Olympics: Assessing the Vulnerability of National Squads
Following Dwayne Wade and Chris Bosh's decisions to not play for the U.S. national basketball team later this month, many have been predicting gloom-and-doom scenarios for the U.S. team.
However, each other squad is at least, or even more, vulnerable than the United States. This slideshow examines the vulnerabilities of five qualified squads, and one likely qualifier.
Tunisia: Lack of Top-Level Talent
1 of 5The Dream Teams have a history of beating up on hapless African teams, and this year doesn’t look like an exception. The Tunisian team that drew the United States has no NBA talent, and only a single Euroleague player.
Great Britain: Height
2 of 5A common criticism levied against the British by us Yanks was that they were “nasty, mean, brutish and short”. Though the British team does not have as much talent as we do, I can see a scenario where they finish fourth in their group and play the U.S. in the first round of the knockouts.
Not sure about the nasty, mean and brutish part, but the team the Brits will put on the floor doesn’t have a seven footer on it, nor does it have much high-caliber talent apart from Luol Deng.
France Reliance on One Guy
3 of 5If this whole glass-in-the-eye thing resolves itself, Tony Parker may play for the French national team. If not, the French team is made up of so-so NBA players like Joakim Noah, Nicolas Batum and Boris Diaw, and Euroleague players like Andrew Albicy.
It goes without say that the French team isn’t particularly deep.
Another team that faces this criticism is the Dominican Republic, who has a chance to snag a spot via the qualifying later this week.

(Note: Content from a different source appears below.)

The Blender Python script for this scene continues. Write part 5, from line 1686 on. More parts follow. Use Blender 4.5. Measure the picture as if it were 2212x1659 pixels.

Aside of NBA star Al Horford, the Dominican Republic team has a couple NBA bench players, and the rest is mid-level college talent, the Euroleague or the Dominican League.
Argentina: Age
4 of 5Whenever Argentina is mentioned, it's also brought up that they have Manu Ginobili. The balding Argentinean is now past his prime, not that he was one of the world's 10 best players in it.
Argentina is returning several other players—Luis Scola, Andres Nocioni, Carlos Delfino—from it's 2004 gold medal-winning squad. Of those, only Delfino is under 32.
Rather than get some new, good, young talent, Argentina has essentially just trotted out the same team year after year. This will be the tournament that catches up to them.
Spain: Lack of Scoring or a Bench
5 of 5The aforementioned gloom-and-doom scenarios usually revolve around Spanish bigs like the Gasol Brothers and Serge Ibaka running roughshod over a U.S. team lacking in Bosh, Aldridge or Howard.
The fact is that the U.S. power forwards, Kevin Love and Blake Griffin, are as good or better at both scoring and rebounding as the Spanish bigs (Love in particular is well-suited to an international big man role).
And another fact is that though Ibaka and Marc Gasol are tall, only Pau is a legitimate threat to consistently score 20 points. And Pau is the only said threat. Jose Calderon may be a wonderful distributor, but he can’t be relied on to score a lot of points. Nor can Rudy Fernandez. The U.S. has many 20 point threats, from Anthony to Williams.
A second vulnerability is the soft underbelly I like to call the Spanish bench. Though the Spanish have solid NBA talent in their starting five, it’s mostly Euroleague in the second unit. I see it unlikely that the Spanish second unit will be able to keep up with the American one, meaning that the U.S. will beat Spain even if their starters hold our starters to a draw.